News groups unite in opposition to SEC media disclosure proposal

NEW YORK: Eleven large news organizations last week mounted a challenge to a proposed rule that would require them to disclose potential conflicts of interests of certain sources.

NEW YORK: Eleven large news organizations last week mounted a challenge to a proposed rule that would require them to disclose potential conflicts of interests of certain sources.

Now before the SEC, the regulation would compel media to divulge relationships between stock and bond analysts they quote and the companies they cover.

Analysts would be forbidden to deal with any publications or broadcasts that flout the rule, or else suffer disciplinary action from the New York Stock Exchange, which proposed the regulation as part of an effort to comply with the Sarbanes-Oxley Act.

Dow Jones, AP, and other companies wrote a letter to the SEC that blasted the proposal on the grounds that it violates the First Amendment. Yet the carefully worded letter is clear in its support of what it calls "the laudable goal ... to bring greater transparency to the financial marketplace."

The Securities Industry Association sent its own comment letter criticizing the proposal. A NYSE spokeswoman would say only that the exchange is reviewing the comments.

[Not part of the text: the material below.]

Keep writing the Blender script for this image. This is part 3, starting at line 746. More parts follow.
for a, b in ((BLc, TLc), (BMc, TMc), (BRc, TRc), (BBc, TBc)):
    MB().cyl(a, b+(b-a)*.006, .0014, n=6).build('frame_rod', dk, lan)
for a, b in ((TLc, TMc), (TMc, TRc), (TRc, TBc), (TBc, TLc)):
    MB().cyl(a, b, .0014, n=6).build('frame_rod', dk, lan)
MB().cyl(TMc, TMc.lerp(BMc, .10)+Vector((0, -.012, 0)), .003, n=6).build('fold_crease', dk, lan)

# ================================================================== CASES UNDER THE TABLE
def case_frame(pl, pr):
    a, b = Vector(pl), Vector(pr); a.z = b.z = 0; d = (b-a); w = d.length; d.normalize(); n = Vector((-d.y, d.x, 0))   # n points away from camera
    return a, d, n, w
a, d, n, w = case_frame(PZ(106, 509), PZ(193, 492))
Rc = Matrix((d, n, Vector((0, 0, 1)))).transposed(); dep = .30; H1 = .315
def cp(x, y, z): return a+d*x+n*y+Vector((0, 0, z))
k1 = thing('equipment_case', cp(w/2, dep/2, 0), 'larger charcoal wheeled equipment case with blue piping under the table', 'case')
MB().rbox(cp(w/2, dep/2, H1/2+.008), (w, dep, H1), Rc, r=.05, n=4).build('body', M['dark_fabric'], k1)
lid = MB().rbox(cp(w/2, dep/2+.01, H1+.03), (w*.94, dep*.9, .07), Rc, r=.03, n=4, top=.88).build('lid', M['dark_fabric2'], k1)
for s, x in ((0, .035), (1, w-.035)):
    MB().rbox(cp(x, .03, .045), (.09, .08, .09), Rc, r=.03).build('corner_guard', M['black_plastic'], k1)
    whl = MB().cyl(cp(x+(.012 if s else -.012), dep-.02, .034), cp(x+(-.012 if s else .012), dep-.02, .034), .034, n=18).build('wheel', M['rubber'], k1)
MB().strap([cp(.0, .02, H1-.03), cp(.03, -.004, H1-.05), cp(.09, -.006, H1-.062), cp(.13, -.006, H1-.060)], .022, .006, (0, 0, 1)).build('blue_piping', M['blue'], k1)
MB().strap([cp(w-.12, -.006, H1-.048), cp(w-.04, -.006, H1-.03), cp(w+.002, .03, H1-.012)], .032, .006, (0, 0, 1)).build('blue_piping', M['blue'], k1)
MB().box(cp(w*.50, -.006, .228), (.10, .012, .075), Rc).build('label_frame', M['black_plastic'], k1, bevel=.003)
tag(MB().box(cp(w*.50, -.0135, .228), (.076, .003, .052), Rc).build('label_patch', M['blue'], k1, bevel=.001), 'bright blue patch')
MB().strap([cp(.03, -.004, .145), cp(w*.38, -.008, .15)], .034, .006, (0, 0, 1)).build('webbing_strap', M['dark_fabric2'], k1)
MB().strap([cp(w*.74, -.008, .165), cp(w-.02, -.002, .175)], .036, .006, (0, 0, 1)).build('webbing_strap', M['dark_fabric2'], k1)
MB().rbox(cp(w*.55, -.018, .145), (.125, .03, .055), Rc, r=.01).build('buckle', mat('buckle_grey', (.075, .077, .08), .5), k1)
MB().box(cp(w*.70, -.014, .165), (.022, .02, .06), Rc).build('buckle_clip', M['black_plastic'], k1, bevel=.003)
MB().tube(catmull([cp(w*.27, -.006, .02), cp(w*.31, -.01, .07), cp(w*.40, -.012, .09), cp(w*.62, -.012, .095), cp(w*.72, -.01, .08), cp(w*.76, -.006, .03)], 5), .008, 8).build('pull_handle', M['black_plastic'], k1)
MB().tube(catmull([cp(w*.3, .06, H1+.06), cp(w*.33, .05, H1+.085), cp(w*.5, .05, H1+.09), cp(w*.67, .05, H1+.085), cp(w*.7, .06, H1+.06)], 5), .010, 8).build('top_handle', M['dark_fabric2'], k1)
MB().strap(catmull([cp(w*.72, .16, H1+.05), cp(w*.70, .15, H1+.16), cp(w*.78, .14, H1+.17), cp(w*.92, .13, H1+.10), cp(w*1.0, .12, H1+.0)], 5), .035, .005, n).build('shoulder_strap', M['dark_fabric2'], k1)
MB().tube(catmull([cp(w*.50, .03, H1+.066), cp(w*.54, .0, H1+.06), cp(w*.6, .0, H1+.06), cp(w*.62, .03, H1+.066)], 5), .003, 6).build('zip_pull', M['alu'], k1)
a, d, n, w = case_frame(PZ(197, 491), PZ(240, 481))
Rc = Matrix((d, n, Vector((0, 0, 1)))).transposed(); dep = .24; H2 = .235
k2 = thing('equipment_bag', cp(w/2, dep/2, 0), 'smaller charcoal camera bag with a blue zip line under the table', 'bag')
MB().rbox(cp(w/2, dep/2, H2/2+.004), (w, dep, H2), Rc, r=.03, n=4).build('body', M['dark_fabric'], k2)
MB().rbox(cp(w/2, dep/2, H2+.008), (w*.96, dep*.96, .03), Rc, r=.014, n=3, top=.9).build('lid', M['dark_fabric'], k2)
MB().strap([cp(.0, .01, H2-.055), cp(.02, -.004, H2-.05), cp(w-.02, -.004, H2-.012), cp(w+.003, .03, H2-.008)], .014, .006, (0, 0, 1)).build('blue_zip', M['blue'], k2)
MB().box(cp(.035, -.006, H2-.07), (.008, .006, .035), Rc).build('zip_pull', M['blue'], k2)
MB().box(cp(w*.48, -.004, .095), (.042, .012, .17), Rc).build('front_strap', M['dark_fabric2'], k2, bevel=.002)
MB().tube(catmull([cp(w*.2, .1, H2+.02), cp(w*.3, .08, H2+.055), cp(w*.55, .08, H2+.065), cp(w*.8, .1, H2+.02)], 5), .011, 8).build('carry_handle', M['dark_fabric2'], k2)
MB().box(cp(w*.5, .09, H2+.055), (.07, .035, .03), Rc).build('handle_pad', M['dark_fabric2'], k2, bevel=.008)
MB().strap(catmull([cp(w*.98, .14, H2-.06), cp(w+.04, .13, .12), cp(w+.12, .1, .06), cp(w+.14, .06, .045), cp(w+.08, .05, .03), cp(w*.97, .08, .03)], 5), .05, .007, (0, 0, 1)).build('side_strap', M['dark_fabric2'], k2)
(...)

In addition to the possible constitutional conflict, said John McInerney, senior director at Citigate Financial Intelligence, the rule is "duplicative, and not necessarily helpful."

McInerney sees at least two possible pernicious effects from the rule.

First, he noted, the media could begin to rely on analysts not regulated by the exchange, and, second, reporters could begin to quote unidentified sources.

"The spirit is right," he said, "but the execution is wrong. It's not in the spirit with which we treat the media in the US."